30 November,2020 05:50 AM IST | Mumbai | Ajaz Ashraf
Ramachandra Guha. AFP File
The fading away of innocence underlies historian Ramachandra Guha's The Commonwealth of Cricket, his latest book, which exuberantly sketches out the origin of his enchantment with cricket, his relative lack of exploits in school and college games, his passion for watching matches, his adulation of players, from club to Ranji to national levels, and why they and their performance became his memory. His exuberance segues into pessimism as he narrates his experience of trying to reform BCCI, after he was drafted into a Supreme Court-mandated four-member Committee to do so.
Guha describes himself as "Accidental Administrator", a variation on the title of journalist Sanjaya Baru's The Accidental Prime Minister: The Making and Unmaking of Manmohan Singh. The accidental prime minister lasted all of 10 years, largely because he subordinated his authority to that of Congress president Sonia Gandhi, and compromised on issues dear to him. Not so Guha. Realising he could not overcome the veritable Czars of Cricket to reform BCCI, he simply quit.
Guha's was a wise decision. For one, the Supreme Court lost its enthusiasm to reform BCCI, rather inexplicably. After all, the same court did not hesitate to supervise the complex task of preparing the National Register of Citizens in Assam. For the other, Guha did not receive the support of two Committee members, Vinod Rai and Vikram Limaye. This is the same Rai who, as Comptroller and Auditor General, became a national hero for his report on the 2G scam, which a Delhi court subsequently found baseless.
Guha's appointment to the Committee had the Right-wing trolls snarling. They jubilated at his departure. They seek to devour both love and cricket. Lovers and cricketers have only passion as their armour. It is, therefore, not surprising that Guha's reformist zeal had only the support of Diana Edulji, the former Indian women's team captain, who was the Committee's fourth member.
Guha, the spectator, has watched dozens of Test matches from packed stands, and played inter-college finals before thousands of spectators. As for Edulji, I remember her turning out, in November 1976, for an India XI against West Indies, watched by an estimated 25,000-30,000 people in Patna. One afternoon, the spectators took to roaring even as a player would walk up to her bowling mark. It was not an exhibition of chauvinism. They were, it so happened, listening to their transistor radios, cheering Bishan Singh Bedi as he slogged the Kiwis, in Kanpur, to a half century, his highest Test score. Perhaps Guha and Edulji were on the same page because they had, in their own ways, experienced the romance of the "most subtle and sophisticated game known to humankind" - and aspired to reclaim it for those young.

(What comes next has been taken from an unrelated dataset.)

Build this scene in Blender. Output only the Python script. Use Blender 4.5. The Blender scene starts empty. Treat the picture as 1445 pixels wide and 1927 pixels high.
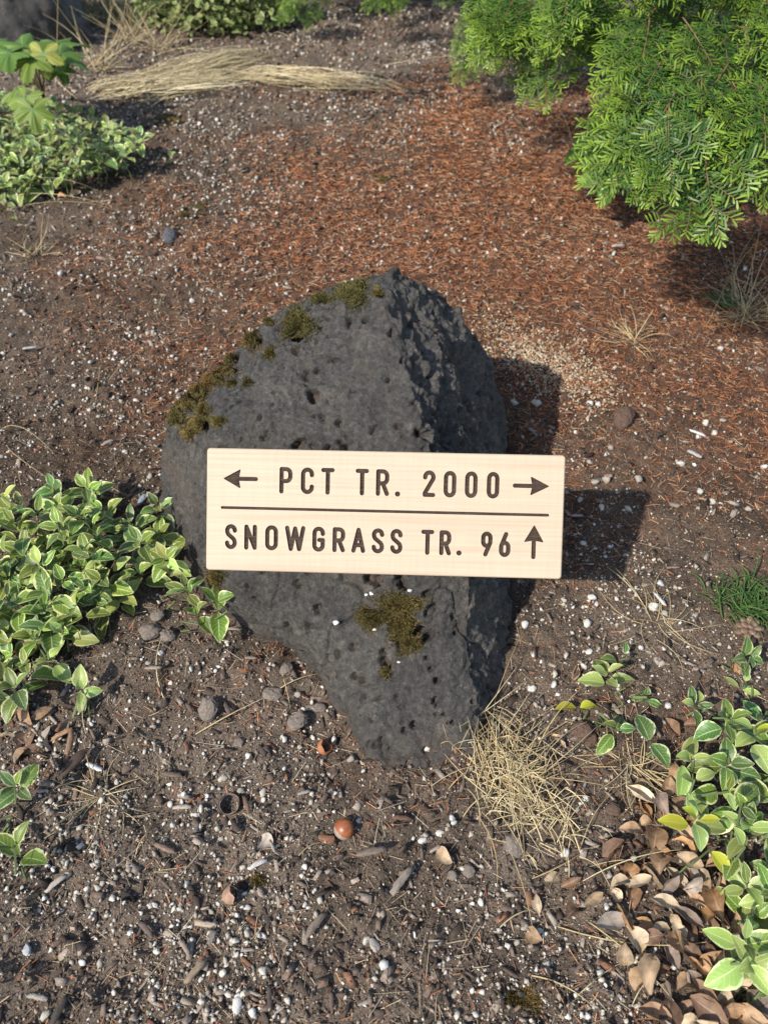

Indeed, what do they know of cricket who only IPL know? Guha's book vividly captures how cricket was romanced and remembered in the age of innocence. Cricket mirrored a way of life. It is nearly impossible that a Test player today would interrupt his career to complete his engineering course, as EAS Prasanna did. You cannot have an S Venakataraghavan who, even as he waited for his turn to bat, sketched a boiler of an industrial unit to instruct the repairman on how to plug a leak. Guha's college contemporary Arun Lal got a first class in economics, yet went on to play for India; another team-mate, Piyush Pandey, is an advertising guru.
Perhaps their textured life was because of their elite background. Cricket has gained from its democratisation, a point Guha makes. Yet, sadly, this has also produced unidimensional men, skilled at little else other than cricket. This explains why many slip into depression once they realise they are not good enough to earn a living from cricket.
IPL aficionados will diss Guha for his romanticism. But they are unlikely to remember 2020 IPL in 2040 in the manner Guha recalls Tests watched in his childhood. Twenty20 cricket, with its sameness and repetition, is not conducive to build memory around it. Our collective memory at the end of the era of innocence will be a swamp of traumas. Guha learnt cricket in the picturesque Dehradun, which now strives to acquire the sameness of an urban sprawl, with malls replacing its charming bungalows, its forest denotified to expand its airport, its Rispana river fetid with human excesses, bearing little resemblance with Qurratulain Hyder's description of its pristine, gurgling waters in Ships of Sorrow. This age can only spawn IPL and love jihad. This age can only throttle romance.